Spanish Sales Down Amid Consumer Caution

Uncertainty about whether to purchase an internal-combustion-engine car or an electrified vehicle is likely to cause further contraction of the Spanish market this year, according to industry associations and unions.

Jorge Palacios, Correspondent

July 1, 2019

2 Min Read
Ford Almussafes plant
Ford eliminates shift at Almussafes plant, cuts production to two models from five.

MADRID – Light-vehicle sales in Spain are falling, and industry and union officials blame government policies that are causing consumer hesitancy.

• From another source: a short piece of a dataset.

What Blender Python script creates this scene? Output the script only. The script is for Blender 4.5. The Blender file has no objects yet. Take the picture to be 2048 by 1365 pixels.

Sales declined 6.3% in May from prior-year and were down 3.9% year-over-year through May, according to Wards Intelligence data.

Uncertainty about whether to purchase an internal-combustion-engine car or an electrified vehicle is likely to cause further contraction of the market this year, according to Spanish

industry associations ANFAC, FACONAUTO and GANVAM and the UGT and CCOO unions.

The government is preparing to launch a €45 million ($51 million) incentive program called MOVES that will offer €5,000 ($5,700) subsidies for the purchase of electric cars or light-commercial vehicles. Consumers seeking the subsidy must scrap their existing vehicle if it is more than 10 years old.

Hybrid, plug-in hybrid and hydrogen fuel-cell vehicles are not eligible.

ANFAC President Jose Vicente de los Mozos says the MOVES plan doesn’t do enough to encourage the renewal of a national fleet whose average age is 12½ years and is calling for an increase in total annual EV subsidies to €200 million ($228 million).

Electrified vehicles represented less than 1% of new-vehicle registrations in Spain in 2018. Uptake of EVs has been slow because of high prices and limited charging infrastructure. The few thousand that have been sold are imported; none of the country’s 17 auto plants builds an EV.

“Spanish auto plants must diversify the models they assemble in accordance with the new mobility, but it must be defined what mobility Spain wants,” de los Mozos says.

Uncertainty about future mobility in Spain is mainly due to the five mobility laws and 54 air-quality plans currently promulgated by the regional and municipal governments.

Government statistics show Spain’s vehicle-manufacturing industry directly employed 248,100 people at the end of third-quarter 2018, but 17,100 were laid off over the following six months.

One automaker alone, Ford, has announced it is closing a 1,700-worker plant in Wales, laying off 5,000 employees in Germany and ending car production in Russia altogether.

In Spain, Ford is eliminating the third shift at its Almussafes plant and suspending production of three of the five models built there. The automaker and its unions are negotiating the number of third-shift workers who will be assigned to other shifts and how many will be laid off.